Davalı Banka ve feri müdahil TMSF davanın reddini talep etmiştir.
Mahkemece, uyulan bozma ilamı ve tüm dosya kapsamı nazara alınarak, davalı bankanın, davacının O. Ltd’e havale etmiş gibi gözüktüğü 100.000 DEM, 1,95583 dönüşüm kuru üzerinden 51.128,18 Euro paranın hesabının açıldığı 17.11.1999 tarihinden itibaren 3095 sayılı Kanun 4-a maddesi uyarınca hesaplanacak faizi ile birlikte davacıya iade etmesi gerektiği gerekçesi ile davanın kabulüne karar verilmiştir.
Kararı davalı Banka vekili ve feri müdahil TMSF vekili temyiz etmiştir.

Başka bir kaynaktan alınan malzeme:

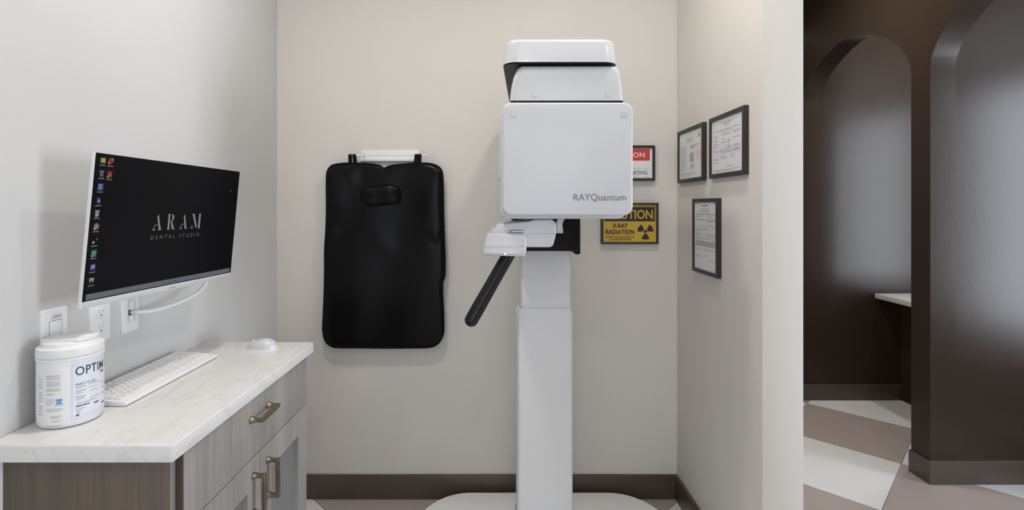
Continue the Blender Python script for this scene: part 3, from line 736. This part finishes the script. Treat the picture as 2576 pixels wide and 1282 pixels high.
# ================================================================== LEAD APRON AND ITS HANGER
hang = thing('apron_hanger', 'white wall-mounted hanger rail holding the black apron', 'hanger', (-0.527, YB, 1.62))
finish('back_plate', PR(rr(-0.668, -0.388, 1.6245, 1.677, 0.004, 3), 'y', 2.466, YB, 0.0015, 0), 'plate', hang)
finish('lip', B(-0.668, -0.388, 2.4555, 2.466, 1.6245, 1.638, bev=0.001), 'plate', hang)
rod = finish('rod', tube(bmesh.new(), [(-0.716, 2.424, 1.6505), (-0.337, 2.424, 1.6495)], 0.0032, 12), 'plate', hang)
for x in (-0.652, -0.407):
    finish('rod_bracket', tube(bmesh.new(), [(x, 2.466, 1.6505), (x, 2.424, 1.6505)], 0.003, 10), 'plate', hang)
    for z in (1.661, 1.6405):
        finish('screw', tube(bmesh.new(), [(x, 2.467, z), (x, 2.4645, z)], 0.0042, 12), 'chrome', hang)
ap = thing('lead_apron', 'black vinyl x-ray apron hanging on the beige back wall', 'apron', (-0.545, 2.42, 0.76))
YA = 2.425
KA = YA/1288
def ac(p):      # outline points of the apron: metres on the plane it hangs in
    return ((780+p[0]/2.374-1257)*KA, EYE-(360+p[1]/2.374-516)*KA)
topc = [(110, 158), (128, 138), (160, 128), (230, 122), (330, 124), (400, 133), (428, 145), (443, 158), (458, 145), (500, 135), (580, 126), (660, 122), (710, 124), (745, 132), (772, 148), (784, 166)]
botc = [(88, 1165), (104, 1192), (128, 1208), (160, 1216), (300, 1217), (450, 1219), (600, 1218), (690, 1217), (730, 1211), (760, 1195), (780, 1170)]
lefc = [(110, 158), (103, 185), (101, 260), (102, 400), (98, 520), (91, 640), (91, 760), (88, 900), (81, 1060), (80, 1120), (88, 1165)]
rigc = [(784, 166), (790, 200), (793, 330), (796, 470), (800, 600), (803, 700), (802, 780), (797, 808), (789, 828), (788, 900), (793, 990), (795, 1100), (792, 1140), (780, 1170)]
def curve(P):
    P = spline([(a, b, 0) for a, b in P], 6); L = [0]
    for i in range(1, len(P)): L.append(L[-1]+(P[i]-P[i-1]).length)
    def f(t):
        s = t*L[-1]
        for i in range(1, len(P)):
            if L[i] >= s-1e-9:
                k = (s-L[i-1])/max(1e-9, L[i]-L[i-1]); return P[i-1].lerp(P[i], k)
        return P[-1]
    return f
fT, fB, fL, fR = (curve(c) for c in (topc, botc, lefc, rigc))
NU, NV = 60, 84
def coons(u, v):
    T, Bq, L, R = fT(u), fB(u), fL(v), fR(v)
    return (T*(1-v)+Bq*v)+(L*(1-u)+R*u)-(fT(0)*(1-u)*(1-v)+fT(1)*u*(1-v)+fB(0)*(1-u)*v+fB(1)*u*v)
def bumpf(a, b):
    """folds and soft bulges of the hanging vinyl, metres towards the room"""
    h = 0.004*math.sin(a/118+0.7)+0.003*math.sin(a/61+b/260)
    h += 0.0035*math.exp(-((a-250)/34)**2-((b-170)/75)**2)-0.003*math.exp(-((a-320)/30)**2-((b-200)/60)**2)
    h += 0.006*math.exp(-((a-170)/80)**2)*math.exp(-((b-300)/190)**2)+0.006*math.exp(-((a-720)/60)**2)*math.exp(-((b-320)/210)**2)
    for (ca, cb, s, k) in ((770, 190, 26, .005), (140, 530, 36, .004), (750, 540, 30, .004), (745, 600, 26, -.003), (430, 590, 60, .0035), (480, 640, 70, .002), (640, 260, 60, .003)):
        h += k*math.exp(-((a-ca)**2+(b-cb)**2)/(s*s))
    return h
bm = bmesh.new(); F = []; Bk = []
for j in range(NV+1):
    rf = []; rb = []
    for i in range(NU+1):
        u, v = i/NU, j/NV; p = coons(u, v); x, z = ac((p.x, p.y))
        e = min(1, min(u, 1-u)*NU/5, min(v, 1-v)*NV/6); e = math.sqrt(max(0, 1-(1-e)**2))
        rf.append(bm.verts.new((x, YA-0.003-e*(0.007+bumpf(p.x, p.y)), z)))
        rb.append(bm.verts.new((x, YA+0.004, z)))
    F.append(rf); Bk.append(rb)
for j in range(NV):
    for i in range(NU):
        bm.faces.new((F[j][i], F[j+1][i], F[j+1][i+1], F[j][i+1]))
        bm.faces.new((Bk[j][i], Bk[j][i+1], Bk[j+1][i+1], Bk[j+1][i]))
edge = [(0, i) for i in range(NU)]+[(j, NU) for j in range(NV)]+[(NV, i) for i in range(NU, 0, -1)]+[(j, 0) for j in range(NV, 0, -1)]
for k in range(len(edge)):
    (j0, i0), (j1, i1) = edge[k], edge[(k+1) % len(edge)]
    bm.faces.new((F[j0][i0], F[j1][i1], Bk[j1][i1], Bk[j0][i0]))
bound = [(F[j][i].co.copy()+Bk[j][i].co)/2 for j, i in edge]
apf = finish('front_sheet', bm, 'vinyl', ap, 80)
finish('edge_binding', tube(bmesh.new(), bound, 0.0062, 8, closed=True), 'binding', ap, 60)
# the back layer, a little wider on the right, between sheet and wall
bk = [ac(p) for p in ((130, 180), (770, 180), (796, 300), (799, 700), (797, 800), (770, 830), (140, 830), (104, 700), (106, 300))]
finish('back_sheet', PR(bk, 'y', YA+0.008, YA+0.018, 0.003, 0.003), 'vinyl', ap)
# rolled collar in the middle of the chest
bm = bmesh.new(); rows = []
for i in range(21):
    s = i/20; a = 308+(548-308)*s; rr_ = (1-abs(2*s-1)**3.5)
    row = []
    for k in range(13):
        t = PI*k/12
        b = 312-62*math.cos(t)*(0.35+0.65*rr_**0.5)+6*math.sin(s*7)
        h = (0.002+0.021*math.sin(t)**0.8*rr_**0.5*(1.25 if k < 6 else 0.9))
        x, z = ac((a, b)); row.append(bm.verts.new((x, YA-0.008-h-0.002*math.sin(s*11), z)))
    rows.append(row)
for r0, r1 in zip(rows, rows[1:]):
    for k in range(12): bm.faces.new((r0[k], r0[k+1], r1[k+1], r1[k]))
    bm.faces.new((r0[12], r0[0], r1[0], r1[12]))
bm.faces.new(rows[0]); bm.faces.new(rows[-1])
finish('collar_roll', bm, 'vinyl', ap, 80)
for a0, a1 in ((240, 241), (264, 273), (636, 627), (656, 652)):
    (x0, z0), (x1, z1) = ac((a0, 70)), ac((a1, 140))
    bm = bmesh.new(); wd = 0.0078
    ys = [(2.4185, z1, x1), (2.4185, z0, x0), (2.424, z0+0.004, x0), (2.4295, z0, x0), (2.4300, z1, x1)]
    lo = [bm.verts.new((x-wd/1, y, z)) for y, z, x in ys]; hi = [bm.verts.new((x+wd/1, y, z)) for y, z, x in ys]
    li = [bm.verts.new((x-wd/1, y*0.6+2.424*0.4, z-0.001)) for y, z, x in ys]; hi2 = [bm.verts.new((x+wd/1, y*0.6+2.424*0.4, z-0.001)) for y, z, x in ys]
    for k in range(4):
        bm.faces.new((lo[k], hi[k], hi[k+1], lo[k+1])); bm.faces.new((li[k], li[k+1], hi2[k+1], hi2[k]))
        bm.faces.new((lo[k], lo[k+1], li[k+1], li[k])); bm.faces.new((hi[k], hi2[k], hi2[k+1], hi[k+1]))
    finish('strap', bm, 'binding', ap, 0)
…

Dosyadaki yazılara, mahkemece uyulan bozma kararı gereğince hüküm verilmiş olmasına ve delillerin takdirinde bir isabetsizlik bulunmamasına ve davalının sorumluluğunun BK’nın 41,55 ve TTK’nın 336’ncı maddelerinden kaynaklanmasına, davacı zararının offshore bankasından tahsil etme olanağının kalmadığının anlaşıldığı andan itibaren zaman aşımı süresinin başlamasının gerekmesine göre, davalı Banka vekilinin ve fer’i müdahil TMSF vekilinin tüm temyiz itirazları yerinde değildir.
SONUÇ: Yukarıda açıklanan nedenlerle davalı vekilinin ve fer’i müdahil TMSF vekilinin tüm temyiz itirazlarının reddi ile kararın ONANMASINA, ödediği temyiz peşin harcın isteği halinde temyiz eden davalıya iadesine, temyiz eden fer’i müdahil TMSF harçtan muaf olduğundan harç alınmasına mahal olmadığına 01/06/2015 tarihinde oybirliğiyle karar verildi.